Berlin est aujourd’hui une
ville en devenir. Fondée au XIIIème siècle, la capitale de l’Allemagne du
XXIème siècle, est encore un immense chantier. Les secousses de la Seconde
guerre mondiale et celles de la Guerre froide y ont laissé des cicatrices
profondes que les politiques, les architectes et les bâtisseurs, jour après
jour, s’efforcent d’effacer pour faire de ce centre de l’économie européenne et
mondiale une ville à la mesure de leurs ambitions.

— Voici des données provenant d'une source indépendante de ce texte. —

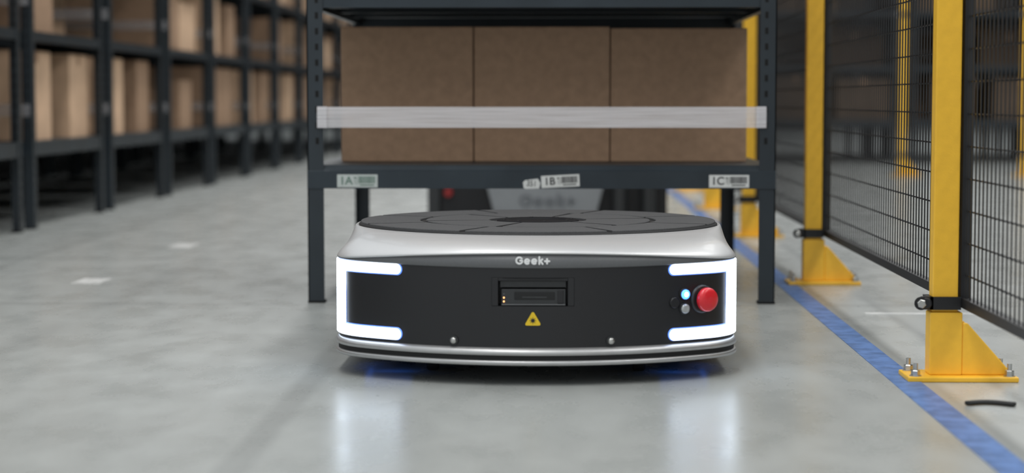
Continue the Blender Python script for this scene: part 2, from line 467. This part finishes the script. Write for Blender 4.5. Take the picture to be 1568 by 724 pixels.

De 1961 à 1989, vingt-huit
années durant, entre l’Est et l’Ouest, une grande fracture a coupé en deux
l’immense cité, anéantissant tout lien entre les vivants de part et d’autre. Construit
en béton armé, redoublé d’un no man’s land, contrôlé militairement de jour et
de nuit, infranchissable, sauf le plus souvent au prix de la mort, le Mur de
Berlin, qui fut aussi celui de la honte, a été abattu voilà vingt trois ans. Pour
le témoignage de l’Histoire, il en demeure quelques pans que des artistes venus
de la terre entière ont couverts, après la chute de 1989, de peintures d’un
humanisme vibrant ou d’un espoir grandiose : « Plus jamais
ça ! ».
Reste que pour la mémoire,
pour rappeler aux générations d’aujourd’hui et à celles à venir ce qu’a été
cette sombre folie idéologique, il fallait une œuvre d’art puissante et énorme qui
la fixe et l’exorcise. La voici, à « Check Point Charlie », offerte
aux regards et à l’admiration des visiteurs et à la réflexion des milliers de
touristes allemands ou étrangers. C’est « Die Mauer » de Yadegar
Asisi. Là, s’inscrit l’histoire sur un écran gigantesque qui part du sol et
monte sur des mètres et des mètres. L’ image présentée sur des centaines de
mètres carrés englobe le spectateur dans une vision, panoramique, à 360 °, qui donne l’illusion de la réalité. Il s’agit,
à cent pour cent, d’une œuvre artistique utilisant les métiers les plus anciens
de la représentation et les techniques les plus contemporaines du graphisme.
Elle est composite mais unique, formée, grâce à l’ordinateur de centaines de
photographies mises à l’échelle, reprises par le pinceau de peintres attentifs aux détails. Elle
représente, dans le quartier aujourd’hui si animé de Kreuzberg, la Sebastian
Strasse, la Heine Strasse, avec vue sur la UBahn station de Moritz Platz, la
tour de la télévision de l’Alexander Platz, l’église Saint Michaël, le
restaurant Henne, le magasin Späti ouvert la nuit, la station d’essence Shell… Tout
ce paysage de la légende vraie et
cruelle. Figurent sur cet écran, comme si vous y étiez, les dizaines
d’immeubles de cette frontière. Des immeubles de l’est et des immeubles de
l’ouest, le Mur, le Noman’s land, les herses barbelées, les vopos avec leur
jumelles et la pancarte en quatre langue : « You are leaving the
american sector… »… bref, la vie
reconstituée plus véritable encore que décrite dans les livres d’histoire.
L’auteur, le créateur de
ce monument s’appelle Yadegar Asisi. C’est un artiste d’origine persane, né à
Vienne en 1955. Il a passé sa jeunesse en Allemagne de l’Est, la RDA, à Halle
et Leipzig. Il a fait ses études
d’architecte et de dessinateur graphiste à l’Université technique de Dresde. De
là, il est passé à l’ouest, pour compléter son cursus au Collège des arts de
Berlin. Il a alors choisi, en 1990, de se consacrer à l’art et à la réalisation
de panoramas. Il a alors créé dans ce
but une entreprise qui emploie plus de soixante personnes à Berlin, Leipzig et
Dresde. De 2003 à 2006, Asisi et ses employés ont créé d’immenses panoramas
ayant pour sujet des sites extraordinaires, disparus ou lointains, comme la Rome du IVème siècle, la Dresde de
l’apogée du Baroque aux XVIIème et XVIIIème siècles, la forêt amazonienne,
l’Éverest… Il installe au moyen de projecteurs puissantissimes ces images composites et hyperréalistes
pleinement développées dans d’anciens gazomètres désaffectés dont la forme circulaire
et l’ampleur se prêtent au jeu. Le Mur de Berlin s’inscrit dans cette suite
d’aventures. C’est sans doute la plus forte
On ne saurait se rendre à
Berlin sans aller voir cette réussite extraordinaire. L’histoire y frissonne.